Pennsylvania Superior Court Reverses Trial Court Determination That Sidewalk Defect is “Trivial”

The Pennsylvania Superior Court has reversed a trial court decision granting summary judgment for the defense in a sidewalk defect case, after determining that the trial court erroneously held as a matter of law that the defect in question was “trivial.” Reinoso v. Warminster Heritage concerned an accident at a shopping center in which the plaintiff tripped and fell on a raised piece of sidewalk, resulting in a broken left hand and fractured ribs. The plaintiff’s expert engineer/architect determined that there was a differnce of 5/8 of an inch between sidewalk sections in the area where the plaintiff fell. The trial court granted summary judgment for the defendant, based upon its determination that the sidewalk defect was “trivial” and was not “unreasonably unsafe.”

​The Superior Court began its analysis by noting that under Pennsylvania law, a landowner is under an affirmative duty to protect business visitors against both known dangers and dangers that might be discovered with reasonable care. While noting that the trial court correctly determined that the height difference between the sections of sidewalk was undisputed, the Court observed that the trial court’s opinion failed to consider several facts presented by the plaintiff. These included an expert opinion that the sidewalk defect was in excess of the 1/4 inch standard for a tripping hazard, as well as evidence that the defect violated several applicable codes and standards. In addition, the owner of the corporation maintaining the sidewalks testified at a deposition that he believed the defect to be a tripping hazard, and had brought the defect to the attention of the management company.

​The Court acknowledged that the Pennsylvania Supreme Court has held that some sidewalk defects may be so trivial that a court is bound to hold as a matter of law that it was not negligent to allow such defects to exist. However, as the Reinoso court emphasized, courts have held that the triviality of a defect is not determined by its precise measurements. Courts have also recognized that the question of whether a sidewalk defect is trivial should be submitted to a jury when there are genuine issues of material fact based on the surrounding circumstances.
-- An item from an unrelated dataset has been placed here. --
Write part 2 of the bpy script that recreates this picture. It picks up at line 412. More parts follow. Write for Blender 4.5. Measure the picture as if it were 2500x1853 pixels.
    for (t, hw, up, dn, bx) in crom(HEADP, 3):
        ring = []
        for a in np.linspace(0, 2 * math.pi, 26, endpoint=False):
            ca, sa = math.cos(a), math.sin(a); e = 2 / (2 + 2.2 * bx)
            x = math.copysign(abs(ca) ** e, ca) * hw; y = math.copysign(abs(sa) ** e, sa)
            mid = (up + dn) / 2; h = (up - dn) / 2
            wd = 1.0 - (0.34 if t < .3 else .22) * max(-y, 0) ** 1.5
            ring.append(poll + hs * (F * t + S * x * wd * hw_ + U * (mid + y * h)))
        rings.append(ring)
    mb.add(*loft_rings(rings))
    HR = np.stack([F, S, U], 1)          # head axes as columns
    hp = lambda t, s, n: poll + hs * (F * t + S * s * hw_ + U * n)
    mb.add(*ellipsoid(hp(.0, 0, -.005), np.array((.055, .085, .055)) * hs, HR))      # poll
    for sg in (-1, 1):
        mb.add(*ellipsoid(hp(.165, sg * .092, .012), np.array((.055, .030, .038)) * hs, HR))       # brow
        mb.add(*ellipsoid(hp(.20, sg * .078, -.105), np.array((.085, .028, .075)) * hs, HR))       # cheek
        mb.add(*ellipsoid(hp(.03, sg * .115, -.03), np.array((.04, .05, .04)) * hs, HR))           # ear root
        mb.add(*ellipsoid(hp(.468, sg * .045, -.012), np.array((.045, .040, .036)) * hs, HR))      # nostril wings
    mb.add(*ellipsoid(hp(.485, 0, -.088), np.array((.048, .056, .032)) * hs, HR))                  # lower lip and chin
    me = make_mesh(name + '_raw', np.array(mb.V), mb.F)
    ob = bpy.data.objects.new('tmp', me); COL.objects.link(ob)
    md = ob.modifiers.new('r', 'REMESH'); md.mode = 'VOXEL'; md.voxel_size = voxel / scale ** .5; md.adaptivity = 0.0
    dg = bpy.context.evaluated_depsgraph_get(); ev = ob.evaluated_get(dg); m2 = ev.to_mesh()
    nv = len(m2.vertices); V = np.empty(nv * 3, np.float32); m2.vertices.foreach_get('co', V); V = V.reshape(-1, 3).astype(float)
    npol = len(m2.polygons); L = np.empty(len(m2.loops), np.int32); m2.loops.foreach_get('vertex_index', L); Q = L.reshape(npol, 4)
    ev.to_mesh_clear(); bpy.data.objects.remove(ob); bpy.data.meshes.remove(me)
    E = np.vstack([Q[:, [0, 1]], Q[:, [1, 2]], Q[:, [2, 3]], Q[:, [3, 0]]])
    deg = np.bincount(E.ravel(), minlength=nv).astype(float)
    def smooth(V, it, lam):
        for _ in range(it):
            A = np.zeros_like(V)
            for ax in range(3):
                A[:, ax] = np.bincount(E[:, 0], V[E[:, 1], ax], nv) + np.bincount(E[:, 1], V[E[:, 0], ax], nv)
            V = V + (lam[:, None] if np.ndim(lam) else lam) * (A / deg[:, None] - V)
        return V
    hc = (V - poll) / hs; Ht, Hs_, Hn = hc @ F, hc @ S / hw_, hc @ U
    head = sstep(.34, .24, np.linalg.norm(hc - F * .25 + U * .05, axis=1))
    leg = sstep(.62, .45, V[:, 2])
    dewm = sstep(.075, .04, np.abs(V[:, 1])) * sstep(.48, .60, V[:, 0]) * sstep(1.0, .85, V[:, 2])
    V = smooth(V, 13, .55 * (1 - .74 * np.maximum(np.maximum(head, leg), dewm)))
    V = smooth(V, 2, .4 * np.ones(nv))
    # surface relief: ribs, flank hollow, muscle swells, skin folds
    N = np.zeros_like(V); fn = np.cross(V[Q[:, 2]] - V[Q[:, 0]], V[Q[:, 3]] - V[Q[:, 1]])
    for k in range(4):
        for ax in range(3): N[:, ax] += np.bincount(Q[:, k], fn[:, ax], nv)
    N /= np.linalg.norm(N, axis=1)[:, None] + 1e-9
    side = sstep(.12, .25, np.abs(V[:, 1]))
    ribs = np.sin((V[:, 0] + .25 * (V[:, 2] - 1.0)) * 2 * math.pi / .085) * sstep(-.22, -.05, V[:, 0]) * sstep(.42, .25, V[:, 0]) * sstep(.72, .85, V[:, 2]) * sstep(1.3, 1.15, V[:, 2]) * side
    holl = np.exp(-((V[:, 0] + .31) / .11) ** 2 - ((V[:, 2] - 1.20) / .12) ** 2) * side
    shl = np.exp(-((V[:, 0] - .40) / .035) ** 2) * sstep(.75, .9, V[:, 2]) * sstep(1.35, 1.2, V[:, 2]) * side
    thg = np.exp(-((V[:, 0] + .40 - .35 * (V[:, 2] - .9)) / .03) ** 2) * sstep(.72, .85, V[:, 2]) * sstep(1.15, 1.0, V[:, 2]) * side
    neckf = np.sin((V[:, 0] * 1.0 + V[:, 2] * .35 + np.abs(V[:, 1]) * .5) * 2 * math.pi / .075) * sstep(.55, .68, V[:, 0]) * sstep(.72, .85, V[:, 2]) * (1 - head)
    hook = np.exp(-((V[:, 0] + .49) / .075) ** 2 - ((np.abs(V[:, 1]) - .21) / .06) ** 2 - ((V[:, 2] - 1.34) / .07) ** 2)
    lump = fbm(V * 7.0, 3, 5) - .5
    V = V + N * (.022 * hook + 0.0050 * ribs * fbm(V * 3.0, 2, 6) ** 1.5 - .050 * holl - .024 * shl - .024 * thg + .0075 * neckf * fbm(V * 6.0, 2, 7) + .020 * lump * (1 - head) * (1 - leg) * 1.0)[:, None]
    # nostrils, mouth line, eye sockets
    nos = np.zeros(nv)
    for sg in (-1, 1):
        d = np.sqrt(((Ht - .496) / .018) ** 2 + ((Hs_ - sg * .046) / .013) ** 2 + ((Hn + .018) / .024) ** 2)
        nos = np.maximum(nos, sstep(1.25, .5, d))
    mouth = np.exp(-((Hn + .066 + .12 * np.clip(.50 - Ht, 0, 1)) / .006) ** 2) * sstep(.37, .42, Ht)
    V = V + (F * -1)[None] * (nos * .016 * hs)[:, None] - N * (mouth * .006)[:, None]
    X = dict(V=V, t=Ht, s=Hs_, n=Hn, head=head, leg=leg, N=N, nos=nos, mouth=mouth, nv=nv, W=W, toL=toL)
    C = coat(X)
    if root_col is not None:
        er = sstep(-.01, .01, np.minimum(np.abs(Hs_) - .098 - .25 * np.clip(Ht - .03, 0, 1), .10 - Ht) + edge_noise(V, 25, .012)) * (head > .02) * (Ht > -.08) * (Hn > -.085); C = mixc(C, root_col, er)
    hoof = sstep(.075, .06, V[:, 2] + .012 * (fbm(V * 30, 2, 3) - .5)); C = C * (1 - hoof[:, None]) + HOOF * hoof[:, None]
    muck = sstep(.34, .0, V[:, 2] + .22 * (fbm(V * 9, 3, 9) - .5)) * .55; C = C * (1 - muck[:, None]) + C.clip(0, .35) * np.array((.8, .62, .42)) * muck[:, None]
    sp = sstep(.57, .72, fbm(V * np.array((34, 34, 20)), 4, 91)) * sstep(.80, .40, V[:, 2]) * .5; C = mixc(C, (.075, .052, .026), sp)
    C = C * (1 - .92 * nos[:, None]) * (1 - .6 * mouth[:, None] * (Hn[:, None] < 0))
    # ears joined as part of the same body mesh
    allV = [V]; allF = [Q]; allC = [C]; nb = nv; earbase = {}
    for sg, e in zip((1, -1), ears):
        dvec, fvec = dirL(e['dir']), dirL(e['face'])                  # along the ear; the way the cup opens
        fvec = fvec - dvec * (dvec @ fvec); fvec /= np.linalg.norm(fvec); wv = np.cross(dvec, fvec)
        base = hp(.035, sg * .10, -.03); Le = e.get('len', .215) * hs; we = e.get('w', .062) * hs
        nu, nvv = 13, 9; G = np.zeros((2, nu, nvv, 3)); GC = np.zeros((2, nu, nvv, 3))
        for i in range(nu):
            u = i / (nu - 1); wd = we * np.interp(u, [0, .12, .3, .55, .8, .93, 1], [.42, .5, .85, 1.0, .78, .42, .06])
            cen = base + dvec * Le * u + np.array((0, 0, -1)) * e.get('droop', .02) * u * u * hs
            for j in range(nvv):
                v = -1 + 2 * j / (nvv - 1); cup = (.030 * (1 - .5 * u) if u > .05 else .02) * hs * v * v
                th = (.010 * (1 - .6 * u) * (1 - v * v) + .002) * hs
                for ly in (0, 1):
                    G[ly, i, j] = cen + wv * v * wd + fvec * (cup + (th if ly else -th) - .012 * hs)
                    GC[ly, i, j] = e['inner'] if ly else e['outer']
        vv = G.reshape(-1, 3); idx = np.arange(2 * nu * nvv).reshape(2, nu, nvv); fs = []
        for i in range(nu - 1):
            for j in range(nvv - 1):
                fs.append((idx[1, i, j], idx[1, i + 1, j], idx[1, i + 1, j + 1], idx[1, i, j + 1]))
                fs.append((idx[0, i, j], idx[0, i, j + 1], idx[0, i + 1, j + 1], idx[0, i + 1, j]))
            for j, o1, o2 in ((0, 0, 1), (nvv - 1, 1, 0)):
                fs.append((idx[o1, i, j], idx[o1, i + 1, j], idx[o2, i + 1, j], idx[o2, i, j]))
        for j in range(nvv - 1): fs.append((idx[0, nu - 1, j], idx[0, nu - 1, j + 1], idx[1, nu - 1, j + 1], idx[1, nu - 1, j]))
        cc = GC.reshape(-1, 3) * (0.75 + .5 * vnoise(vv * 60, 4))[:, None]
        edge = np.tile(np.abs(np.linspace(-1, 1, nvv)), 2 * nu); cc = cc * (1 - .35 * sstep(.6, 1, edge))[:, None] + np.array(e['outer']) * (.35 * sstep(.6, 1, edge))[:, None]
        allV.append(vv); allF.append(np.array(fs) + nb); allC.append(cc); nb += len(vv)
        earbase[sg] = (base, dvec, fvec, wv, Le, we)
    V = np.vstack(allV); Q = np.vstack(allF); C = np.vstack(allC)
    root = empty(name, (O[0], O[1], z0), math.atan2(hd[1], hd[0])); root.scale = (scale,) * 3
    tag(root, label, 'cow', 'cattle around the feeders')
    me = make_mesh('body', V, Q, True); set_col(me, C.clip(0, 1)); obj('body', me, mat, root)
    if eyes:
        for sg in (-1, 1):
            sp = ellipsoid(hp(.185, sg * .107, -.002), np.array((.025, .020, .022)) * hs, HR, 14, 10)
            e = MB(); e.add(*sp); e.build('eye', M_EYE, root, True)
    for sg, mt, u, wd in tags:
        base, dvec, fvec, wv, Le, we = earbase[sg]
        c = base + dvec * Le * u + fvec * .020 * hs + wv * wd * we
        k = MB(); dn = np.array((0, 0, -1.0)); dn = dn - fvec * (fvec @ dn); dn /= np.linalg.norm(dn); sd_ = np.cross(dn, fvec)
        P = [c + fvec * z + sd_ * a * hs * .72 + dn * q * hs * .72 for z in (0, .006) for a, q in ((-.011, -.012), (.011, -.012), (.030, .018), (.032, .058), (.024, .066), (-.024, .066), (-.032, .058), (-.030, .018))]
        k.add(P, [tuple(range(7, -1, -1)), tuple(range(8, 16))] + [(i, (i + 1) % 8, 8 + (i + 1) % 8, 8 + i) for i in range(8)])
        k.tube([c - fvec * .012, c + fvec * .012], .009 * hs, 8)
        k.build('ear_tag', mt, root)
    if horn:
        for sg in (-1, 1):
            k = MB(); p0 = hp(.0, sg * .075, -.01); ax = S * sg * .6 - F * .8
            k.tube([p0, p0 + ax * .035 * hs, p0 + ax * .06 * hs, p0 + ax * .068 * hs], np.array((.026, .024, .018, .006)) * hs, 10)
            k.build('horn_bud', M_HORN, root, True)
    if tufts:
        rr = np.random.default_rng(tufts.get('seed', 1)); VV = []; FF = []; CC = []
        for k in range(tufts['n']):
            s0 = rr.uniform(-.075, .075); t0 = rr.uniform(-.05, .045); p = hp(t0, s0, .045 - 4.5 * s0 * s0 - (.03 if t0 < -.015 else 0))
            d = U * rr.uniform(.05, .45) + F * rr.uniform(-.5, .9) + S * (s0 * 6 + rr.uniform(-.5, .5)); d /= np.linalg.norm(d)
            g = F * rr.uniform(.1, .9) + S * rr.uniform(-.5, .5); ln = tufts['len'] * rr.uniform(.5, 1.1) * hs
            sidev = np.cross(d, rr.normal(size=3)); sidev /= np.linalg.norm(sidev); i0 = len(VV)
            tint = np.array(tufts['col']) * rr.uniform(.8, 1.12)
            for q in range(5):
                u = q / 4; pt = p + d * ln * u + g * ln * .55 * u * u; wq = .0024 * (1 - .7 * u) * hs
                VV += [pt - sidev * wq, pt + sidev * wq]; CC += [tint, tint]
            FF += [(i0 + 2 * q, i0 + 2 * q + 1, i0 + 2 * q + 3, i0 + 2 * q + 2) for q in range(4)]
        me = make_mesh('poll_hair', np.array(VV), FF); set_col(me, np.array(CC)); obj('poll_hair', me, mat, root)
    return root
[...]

​The Court found that in light of the heightened duty to the plaintiff as an invitee, expert testimony that the height differential exceeds safety standards, and the testimony of the maintenance company owner that he reported the defect as a tripping hazard, the plaintiff has presented sufficient evidence to establish genuine issues of material fact. The Court therefore reversed the trial court order granting summary judgment for the defendant and remanded the matter.

​As Reinoso reflects, it may quite challenging for Pennsylvania defendants to obtain summary judgment in sidewalk defect cases, even if the defect at issue is relatively insignificant. The determination of whether a sidewalk defect should give rise to liability under Pennsylvania law will rarely be clear-cut, but will often require a fact-intensive analysis. Even when sidewalk defects are minor, defending subsequent litigation may be far from simple.